Le discutibili virtù
del nazionalismo

baldacciSi è tentati di liquidare il libro dell’israeliano Yoram Hazony Le virtù del nazionalismo (Guerini e Associati, Milano, 2019) come il goffo tentativo di giustificare sul piano teorico scelte che hanno un preciso contenuto politico, come l’avversione all’Unione Europea e, in generale, a qualunque organizzazione sovranazionale. Ma poiché questo tentativo di elaborazione teorica è stato fatto, allora non ci si può sottrarre all’obbligo di entrare nel merito e di analizzarlo.
L’antitesi che Hazony pone alla base di tutta la sua teoria è quella tra Stato nazionale e Stato imperiale. Premesso che con Stato imperiale Hazony intende qualsiasi organizzazione sovranazionale, e quindi non soltanto l’Unione Europea ma anche, naturalmente, l’ONU (e in particolare il Consiglio di Sicurezza) e financo l’Organizzazione Mondiale del Commercio, ciò che è particolarmente interessante è quello che egli intende per Stato nazionale: infatti a suo avviso, un ordine di libere e indipendenti nazioni, ciascuna impegnata nel perseguimento del bene politico secondo le proprie tradizioni, si oppone a un ordine che vede tutti i popoli riuniti sotto un sistema singolo di leggi, promulgate e promosse da un’unica autorità sovranazionale.
Ma che cosa intende Hazony per nazione? A suo parere una nazione è costituita da un certo numero di tribù che hanno una lingua e una religione comuni. Gli esempi che adduce mettono in evidenza la debolezza di questa definizione: infatti, accanto a Israele, che per lui costituisce il paradigma di stato nazionale, e alla Norvegia (dove, tra l’altro, sono in uso due lingue) – Hazony cita l’India e la Confederazione Elvetica. È singolare che citi proprio l’India dove sono praticate una pluralità di religioni e che, in un’altra parte del libro, ricorda come il Paese dove si parlano almeno 1700 lingue; o la Svizzera, dove ci sono almeno due confessioni religiose prevalenti – quella cattolica e quella riformata – e dove esistono quattro lingue ufficiali!

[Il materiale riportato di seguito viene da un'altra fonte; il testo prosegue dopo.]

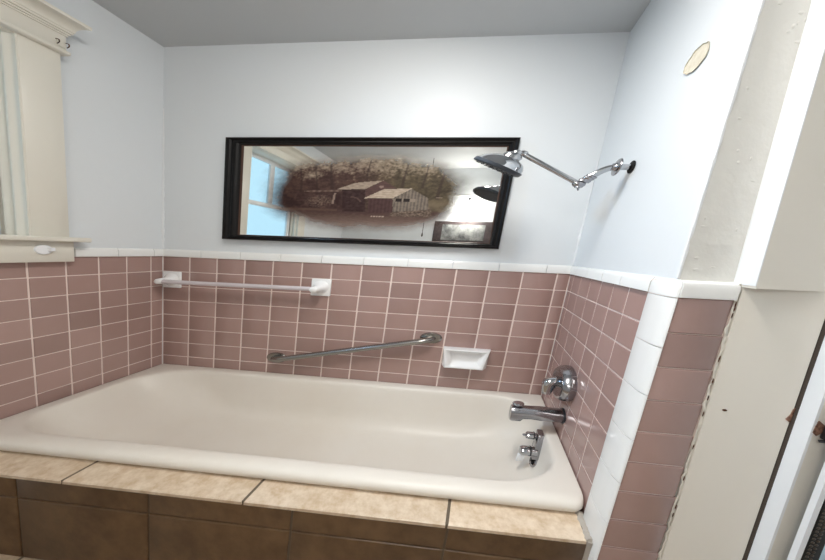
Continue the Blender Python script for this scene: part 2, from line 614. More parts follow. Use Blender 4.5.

Ma ancora più significativi sono i requisiti che Hazony elenca perché si possa parlare di governo legittimo. Il primo di questi requisiti è definito “minimo etico” e consiste nella protezione del proprio popolo, nell’osservanza delle feste religiose, nel pubblico riconoscimento dell’esistenza di un solo e unico Dio.
Ma in modo ancora più chiaro Hazoni sostiene che organizzazioni sociali come il clan, la tribù, la nazione sono del medesimo genere della famiglia, cioè sono caratterizzati da quei vincoli di mutua fedeltà caratteristici della famiglia. Lo Stato nazionale pertanto altro non è che una grande famiglia, non fondato sul consenso ma, appunto, su vincoli naturali.
Non si tratta di concezioni nuovissime. Concezioni organiciste di questo tipo sono state in auge nel XX secolo nel periodo tra le due guerre mondiali e hanno trovato un tentativo di applicazione politica nella Spagna franchista e nella Francia di Vichy. Sembravano sepolte sotto le rovine di quei regimi ma evidentemente esercitano ancora un fascino sui sostenitori del moderno sovranismo.
Non stupisce allora che il principale bersaglio polemico di Hazony sia il liberalismo, a cui dedica l’intera prima parte del libro, partendo da John Locke ma giungendo fino ai più moderni sostenitori dei principi liberali come Ludwig von Mises e Friedrich Hayek. La colpa fondamentale del liberalismo è, a suo parere, quella di fondare lo Stato sul consenso dei cittadini mentre, come abbiamo visto, i vincoli che legano coloro che fanno parte di uno Stato nazionale sono di carattere naturale come quelli che uniscono i genitori ai figli.
Hazony si diffonde a lungo e anche in maniera prolissa sulle caratteristiche e sulle virtù dello Stato nazionale ma quanto si è già sommariamente detto esprime con sufficiente chiarezza la sua concezione politica. Partendo dalla rivendicazione della sovranità nazionale in opposizione alle pretese delle organizzazioni sovranazionali, Hazony giunge a formulare una teoria dello Stato fondato essenzialmente su principi religiosi, in prima istanza di origine biblica, ma che hanno trovato applicazione anche negli Stati protestanti come l’Inghilterra e l’Olanda. Il problema è che l’orologio di Hazony sembra essersi fermato al XVII secolo.